If God loves us so much, why is it so hard to eke out a living? Why does much of what we do fail? It’s right there in black and white. When we start wringing our hands because it’s so unfair, it is well to remember that we have made our own bed through our rejection of God–individually, but also collectively, cosmically.

Which is the reason that today’s first reading rings as true now as it did when it was written thousands of years ago. Mind you, we have something that the Scripture author didn’t have in his time: Technology and know-how that tangibly advances from generation to generation. It is a sign of God’s mercy that He allows us actually to make progress–clambering, as it were, a few feet up the side of the deep pit that we have dug for ourselves through sin.

But in the end, there really is “nothing new under the sun.” The sun, source of so much of what we need to sustain life, keeps rising and setting; the winds keep blowing; man, like a poor player, “struts and frets his hour upon the stage. And then is heard no more” (Shakespeare–Macbeth, Act V, Scene V). All our progress has not removed our stress, our fretting, our worry, our fear, or the insecurity of our sin-weakened existence.

“But, soft! what light through yonder window breaks?” (Shakespeare–Romeo and Juliet, Act II, Scene II) Nothing new under the sun–until the year zero, until God takes on flesh to send a ladder down the pit; until, in our individual lives, we discover Jesus Christ.

The sun goes on rising, but now the Sun of Justice rises behind it, with healing in its wings (cf. Ml. 3:20). It is as though, upon our two-dimensional, cyclical, never-really-changing world, a third dimension has broken in.

Even Herod, in our Gospel passage today, perceives the novelty, and his characteristic casual curiosity is piqued. He has beheaded John, perpetuating the cycle of barbarity in our darkened world. So who is this new guy? What do you mean it’s Elijah, or John returned–did I not snuff that out?

Herod is ever in search of entertaining novelty (later he would ask Jesus to perform a trick for him–cf. Lk. 23). But he has no idea just how revolutionary the novelty of the crucified Jesus would prove to be.
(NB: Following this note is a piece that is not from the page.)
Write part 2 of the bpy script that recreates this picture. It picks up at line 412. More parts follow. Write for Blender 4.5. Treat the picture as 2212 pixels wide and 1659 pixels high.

The world has heard the name of Jesus for centuries; you and I have heard it and think we know what it means. But if we long for novelty, that is where we are to find it–rather than in the next Apple release. Because, despite what we think we know, of Jesus’ novelty we have scarcely scratched the surface.

Ideas for conversation with the Lord: Summarize the life, death, Resurrection, and Ascension of Jesus in your heart. Run through the history of the Church in a rapid review. Tell Jesus how you interpret all this. Then, ask Him if there is something new from Him, something unexpected for your life; ask Him if you have exhausted all His novelty. Ask Him to inundate your soul with awe at the unexpected newness, depth, inexhaustibility of His presence in your life.